Les solutions proposées
Pour remédier à cette situation, Me Avineshwur Dayal propose que Maurice s’inspire du modèle britannique en introduisant l’enregistrement audio-numérique obligatoire de toutes les audiences. Ces enregistrements seraient conservés de manière sécurisée dans un système centralisé, garantissant à la fois leur intégrité et leur accessibilité. Il cite le Royaume-Uni en exemple, où toutes les audiences sont systématiquement enregistrées et où des transcriptions certifiées peuvent être demandées à tout moment.
Selon lui, la mise en place d’un système similaire à Maurice nécessiterait des réformes législatives, des procédures claires et la collaboration avec des prestataires accrédités, capables de garantir la précision des retranscriptions.
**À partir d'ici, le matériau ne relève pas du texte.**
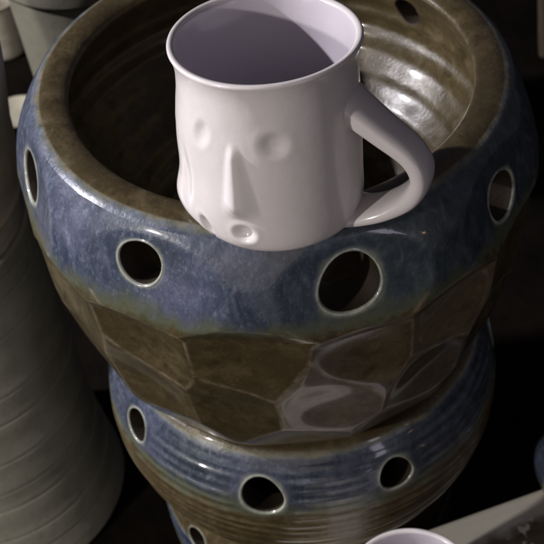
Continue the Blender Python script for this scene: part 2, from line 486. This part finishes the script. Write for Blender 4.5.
# ------------------------------------------------------------------ the white face mug
def sm(x, a, b):
    t = np.clip((x - a) / (b - a), 0, 1); return t * t * (3 - 2 * t)

MUG_H = 8.14
def mug_body_mesh():
    """outer wall with the pressed face, rolled lip, inner wall; az 0 = front."""
    nu = 384
    az = np.arange(nu) * 360 / nu - 180
    outer = [(.001, .18), (2.2, .16), (2.8, .05), (3.08, .0), (3.36, .10), (3.58, .42), (3.66, 1.0), (3.66, 2.0), (3.66, 3.2), (3.66, 4.6), (3.64, 6.0), (3.64, 7.0), (3.69, 7.5), (3.79, 7.88)]
    lip = [(3.85, 8.02), (3.83, 8.12), (3.74, 8.16), (3.62, 8.12), (3.52, 7.98)]
    inner = [(3.42, 7.5), (3.36, 6.8), (3.38, 5), (3.42, 3), (3.38, 1.4), (3.1, .75), (2.3, .5), (.001, .45)]
    prof = fine(outer + lip + inner, .055)
    R = np.array([p[0] for p in prof]); H = np.array([p[1] for p in prof])
    # walk distance tells outer from inner
    top = int(np.argmax(H))
    A, _ = np.meshgrid(az, R); Rg = np.repeat(R[:, None], nu, 1); Hg = np.repeat(H[:, None], nu, 1)
    d = np.zeros_like(Rg)
    def dent(a0, h0, ra, rh, depth, tilt=0, rimh=.0):
        u = np.radians((A - a0 + 180) % 360 - 180) * 3.7; v = Hg - h0
        c, s = math.cos(tilt), math.sin(tilt)
        x = (u * c + v * s) / ra; y = (-u * s + v * c) / rh
        q = np.sqrt(x * x + y * y)
        return -depth * (1 - sm(q, .15, 1.15)) + rimh * np.exp(-((q - 1.25) / .3) ** 2)
    d += dent(-50, 5.45, .42, .72, .12, -.45, .01)      # left eye
    d += dent(-1, 5.42, .62, .62, .17, 0, .01)          # right eye
    d += dent(-25, 1.12, .50, .43, .26, 0, .025)        # mouth
    d += dent(-56, .7, .40, .60, .40, .2, .02)         # dimple of the next face round the side
    d += dent(-100, 5.3, .5, .6, .2, 0, .02)
    def nose(a0, htop, hbot, halfw, prot):
        u = np.radians((A - a0 + 180) % 360 - 180) * 3.7
        t = np.clip((htop - Hg) / (htop - hbot), 0, 1)
        w = .26 + (halfw - .26) * t ** .8
        fall = sm(Hg, hbot - .45, hbot + .55) * (1 - sm(Hg, htop - .5, htop + .25))
        q = np.clip(np.abs(u) / w, 0, 1)
        ridge = np.where(u < 0, .5 + .5 * np.cos(np.pi * q), (1 - q) ** 1.1 * (1 - .25 * q))
        ridge = ridge - .10 * np.exp(-(q / .2) ** 2)
        return (prot * (.35 + .65 * t)) * ridge * fall
    d += nose(-26.5, 5.3, 2.15, .92, .50)
    u = np.radians((A + 92 + 180) % 360 - 180) * 3.7
    d += .30 * np.exp(-(u / 1.7) ** 2) * sm(Hg, -.05, .6) * (1 - sm(Hg, 3.5, 7.4)) + .30 * np.exp(-(u / 1.25) ** 2 - ((Hg - 1.25) / .95) ** 2)
    u = np.radians((A + 74 + 180) % 360 - 180) * 3.7
    d -= .10 * np.exp(-(u / .32) ** 2 - ((Hg - 2.7) / 1.3) ** 2)      # full cheek low on the left
    u = np.radians((A + 50 + 180) % 360 - 180) * 3.7
    d += .10 * np.exp(-(u / 1.1) ** 2 - ((Hg - 1.7) / 1.0) ** 2)
    outer_mask = (np.arange(len(R)) < top)[:, None] * sm(Rg, 2.6, 3.3)
    Rr = Rg + d * outer_mask + .02 * np.sin(np.radians(A) * 2 + 1) * sm(Rg, 1, 3)
    Hh = Hg + .035 * np.sin(np.radians(A) * 2 + .4) * sm(Hg, 4, 8)
    a = np.radians(A)
    V = np.stack([Rr * np.sin(a), -Rr * np.cos(a), Hh], -1).reshape(-1, 3)
    return V, grid_faces(nu, len(R))[:, ::-1]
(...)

Cette initiative, insiste-t-il, moderniserait le système judiciaire, renforcerait la transparence et protégerait les droits des justiciables conformément aux standards internationaux.
L’impact au sein du barreau
Pour Me Dayal, l’introduction d’enregistrements numériques obligatoires et de transcriptions certifiées transformerait la pratique du droit à Maurice. Elle offrirait aux avocats un compte rendu fiable et complet des audiences, réduisant leur dépendance à des notes personnelles souvent imprécises. Il prévoit également une plus grande rigueur dans la préparation des plaidoiries, des appels et des contre-interrogatoires, ainsi qu’un gain considérable de temps et de ressources.
Les avocats pourraient alors se référer à des déclarations précises, évitant ainsi les erreurs d’interprétation ou les contestations liées à des souvenirs approximatifs.
Par ailleurs, cette réforme, dit-il, garantirait un accès égal au compte rendu officiel pour toutes les parties, renforçant ainsi l’équité des procédures. Elle améliorerait aussi l’analyse des dossiers, réduirait les risques de responsabilité professionnelle et favoriserait une pratique juridique plus efficace, plus rigoureuse et plus digne de confiance.